Чемберлена ситуация в Европе тоже тревожила, и он решил придать переговорам импульс. Да такой, что сделал только хуже. В Москву 14 июня прибыл У. Стрэнг, начальник Центрально-европейского бюро МИДа Великобритании, который был направлен как эксперт в помощь послу У. Сидсу. Но Стрэнг, представлявший Форин-офис, выглядел как глава делегации. Так он и воспринимался Кремлем. Столь низкий уровень представителя британского МИДа был оскорбителен и убеждал Молотова в несерьезности намерений Великобритании. По сути, она свела публичные переговоры почти на тот уровень, на котором велись секретные консультации с Германией – главным партнером главы советского правительства и его внешней политики был просто чиновник МИДа.

Молотов нашел способ выразить свое недовольство. Чтобы подчеркнуть неравенство уровней делегаций, он разместился в зале переговоров выше партнеров, которые вынуждены были делать записи на коленке. Это возмущало их не меньше, чем Молотова – оскорбительно низкий уровень его визави. Но Стрэнг был особенно озабочен не тем, как организованы переговоры, а самим фактом того, что приходится их вести: «Это просто невероятно, что мы вынуждены разговаривать о военных тайнах с Советским Союзом, даже не будучи уверенными в том, станет ли он нашим союзником»[504].

Молотов и Сталин решили публично высказать партнерам свое «фи»: 29 июня член Политбюро ЦК ВКП(б) Жданов опубликовал в «Правде» статью под названием, неофициально выражавшим мнение товарищей по высшему руководству СССР: «Английское и французское правительства не хотят равного договора с СССР».

Перед лицом угрозы срыва переговоров партнеры стали работать энергичнее.
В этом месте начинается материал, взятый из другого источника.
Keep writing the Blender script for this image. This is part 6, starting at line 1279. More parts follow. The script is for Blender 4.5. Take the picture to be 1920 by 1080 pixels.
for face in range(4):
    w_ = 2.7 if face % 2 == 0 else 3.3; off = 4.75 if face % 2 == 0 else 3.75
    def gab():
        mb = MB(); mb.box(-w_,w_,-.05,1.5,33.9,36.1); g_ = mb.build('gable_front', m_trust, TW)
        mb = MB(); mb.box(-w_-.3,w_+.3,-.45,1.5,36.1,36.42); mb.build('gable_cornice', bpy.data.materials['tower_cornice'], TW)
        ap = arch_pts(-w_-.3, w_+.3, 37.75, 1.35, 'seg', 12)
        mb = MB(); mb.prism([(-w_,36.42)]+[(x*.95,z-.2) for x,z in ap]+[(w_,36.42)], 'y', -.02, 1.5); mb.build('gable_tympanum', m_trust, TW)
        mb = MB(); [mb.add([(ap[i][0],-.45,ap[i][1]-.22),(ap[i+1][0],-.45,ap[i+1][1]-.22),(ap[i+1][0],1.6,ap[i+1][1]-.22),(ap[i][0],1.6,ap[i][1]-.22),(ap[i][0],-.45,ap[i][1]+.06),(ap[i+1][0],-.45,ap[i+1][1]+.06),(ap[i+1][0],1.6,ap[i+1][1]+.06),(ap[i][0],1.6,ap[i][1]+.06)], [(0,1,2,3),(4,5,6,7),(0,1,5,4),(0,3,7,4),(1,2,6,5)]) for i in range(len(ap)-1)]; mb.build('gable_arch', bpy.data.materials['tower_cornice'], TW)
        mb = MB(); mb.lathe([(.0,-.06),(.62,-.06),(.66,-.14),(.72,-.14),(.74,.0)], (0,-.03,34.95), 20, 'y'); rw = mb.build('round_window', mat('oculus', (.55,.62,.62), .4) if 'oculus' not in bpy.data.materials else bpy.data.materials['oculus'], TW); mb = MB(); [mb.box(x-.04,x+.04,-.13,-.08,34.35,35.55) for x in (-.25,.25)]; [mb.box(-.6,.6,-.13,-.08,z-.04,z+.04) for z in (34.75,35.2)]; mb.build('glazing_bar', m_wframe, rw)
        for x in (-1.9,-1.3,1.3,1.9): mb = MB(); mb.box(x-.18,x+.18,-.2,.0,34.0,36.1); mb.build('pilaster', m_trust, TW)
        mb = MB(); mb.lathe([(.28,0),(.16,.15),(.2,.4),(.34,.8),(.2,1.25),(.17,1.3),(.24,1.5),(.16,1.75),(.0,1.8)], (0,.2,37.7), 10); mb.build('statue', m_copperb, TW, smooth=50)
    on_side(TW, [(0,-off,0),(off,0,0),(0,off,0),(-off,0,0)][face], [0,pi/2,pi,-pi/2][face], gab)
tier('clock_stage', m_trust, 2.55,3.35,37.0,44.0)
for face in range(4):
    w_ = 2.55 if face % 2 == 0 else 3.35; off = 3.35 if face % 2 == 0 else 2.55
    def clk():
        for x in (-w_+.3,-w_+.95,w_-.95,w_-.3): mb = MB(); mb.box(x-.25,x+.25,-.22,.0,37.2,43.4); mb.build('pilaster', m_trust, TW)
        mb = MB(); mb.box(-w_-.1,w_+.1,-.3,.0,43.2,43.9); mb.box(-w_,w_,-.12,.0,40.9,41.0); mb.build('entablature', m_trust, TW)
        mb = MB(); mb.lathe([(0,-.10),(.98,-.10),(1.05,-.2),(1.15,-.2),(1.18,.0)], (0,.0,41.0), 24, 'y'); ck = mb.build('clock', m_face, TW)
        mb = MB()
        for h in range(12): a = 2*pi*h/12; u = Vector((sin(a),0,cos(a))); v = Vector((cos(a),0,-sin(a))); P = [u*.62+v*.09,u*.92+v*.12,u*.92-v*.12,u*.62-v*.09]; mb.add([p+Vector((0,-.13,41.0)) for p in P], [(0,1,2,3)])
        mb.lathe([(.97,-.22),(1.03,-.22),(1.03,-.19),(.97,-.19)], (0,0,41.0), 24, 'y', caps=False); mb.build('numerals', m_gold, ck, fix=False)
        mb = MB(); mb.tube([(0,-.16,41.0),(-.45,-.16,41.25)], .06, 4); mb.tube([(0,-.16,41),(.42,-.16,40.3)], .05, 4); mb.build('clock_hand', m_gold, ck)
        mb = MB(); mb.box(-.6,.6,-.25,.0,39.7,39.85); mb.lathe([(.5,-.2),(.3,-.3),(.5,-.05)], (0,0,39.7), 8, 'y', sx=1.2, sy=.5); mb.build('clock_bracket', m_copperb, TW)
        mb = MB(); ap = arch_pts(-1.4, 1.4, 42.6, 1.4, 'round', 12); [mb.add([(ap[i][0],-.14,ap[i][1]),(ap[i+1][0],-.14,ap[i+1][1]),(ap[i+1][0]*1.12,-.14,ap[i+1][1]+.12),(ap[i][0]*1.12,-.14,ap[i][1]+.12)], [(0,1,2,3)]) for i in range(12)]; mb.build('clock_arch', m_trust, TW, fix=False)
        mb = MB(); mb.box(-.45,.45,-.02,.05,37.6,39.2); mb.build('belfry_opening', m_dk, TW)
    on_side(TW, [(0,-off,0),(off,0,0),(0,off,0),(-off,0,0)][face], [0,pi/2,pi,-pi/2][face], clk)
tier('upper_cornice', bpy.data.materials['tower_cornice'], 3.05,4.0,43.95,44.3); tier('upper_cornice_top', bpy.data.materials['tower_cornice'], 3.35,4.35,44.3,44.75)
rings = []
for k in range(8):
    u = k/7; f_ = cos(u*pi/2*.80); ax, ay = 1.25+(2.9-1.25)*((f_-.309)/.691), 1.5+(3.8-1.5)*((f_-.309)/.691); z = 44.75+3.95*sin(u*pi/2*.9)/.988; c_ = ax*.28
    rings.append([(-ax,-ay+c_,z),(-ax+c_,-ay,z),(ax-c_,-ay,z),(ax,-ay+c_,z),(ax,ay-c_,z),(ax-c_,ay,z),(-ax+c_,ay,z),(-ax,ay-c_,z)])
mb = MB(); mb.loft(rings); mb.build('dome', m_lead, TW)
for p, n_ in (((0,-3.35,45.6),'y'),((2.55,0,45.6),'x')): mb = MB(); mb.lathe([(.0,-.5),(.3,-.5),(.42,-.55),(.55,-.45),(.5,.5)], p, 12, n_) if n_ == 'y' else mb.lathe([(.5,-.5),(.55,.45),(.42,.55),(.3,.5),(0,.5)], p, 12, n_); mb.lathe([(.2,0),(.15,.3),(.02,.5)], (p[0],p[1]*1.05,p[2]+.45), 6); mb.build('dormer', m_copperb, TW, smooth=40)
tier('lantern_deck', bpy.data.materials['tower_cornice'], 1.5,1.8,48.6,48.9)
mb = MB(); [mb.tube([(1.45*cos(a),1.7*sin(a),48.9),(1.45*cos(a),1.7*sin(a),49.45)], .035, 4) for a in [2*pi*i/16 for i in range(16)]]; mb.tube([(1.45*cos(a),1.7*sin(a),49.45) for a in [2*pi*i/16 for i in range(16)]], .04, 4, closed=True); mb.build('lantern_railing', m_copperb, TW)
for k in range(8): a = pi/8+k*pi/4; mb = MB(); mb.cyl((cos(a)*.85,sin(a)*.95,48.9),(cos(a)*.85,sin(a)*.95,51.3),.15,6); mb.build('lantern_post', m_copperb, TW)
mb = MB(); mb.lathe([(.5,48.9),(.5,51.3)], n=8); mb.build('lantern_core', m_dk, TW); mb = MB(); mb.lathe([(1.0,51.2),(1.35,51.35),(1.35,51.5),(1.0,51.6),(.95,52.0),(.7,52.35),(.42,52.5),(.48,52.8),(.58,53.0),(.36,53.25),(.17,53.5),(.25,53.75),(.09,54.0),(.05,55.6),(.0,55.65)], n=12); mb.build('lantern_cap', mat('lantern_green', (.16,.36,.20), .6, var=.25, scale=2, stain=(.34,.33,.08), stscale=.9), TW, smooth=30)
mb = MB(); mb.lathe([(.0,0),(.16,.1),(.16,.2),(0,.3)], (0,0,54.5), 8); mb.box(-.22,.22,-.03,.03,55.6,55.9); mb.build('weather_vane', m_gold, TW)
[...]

К середине июля текст договора был в основном согласован. Чемберлен 12 июля признал, что СССР готов заключить договор. Это была проблема – договорились слишком быстро. Ведь британцы и французы предпочли бы вести переговоры подольше, ссылаясь на неуступчивость советской стороны. И немцев переговорами пугать, и в итоге не связывать себя обязательствами в отношении СССР. Ведь если Гитлер бросится воевать с СССР, а Великобритания и Франция фактически останутся в стороне – это ли будет плохо для западных элит?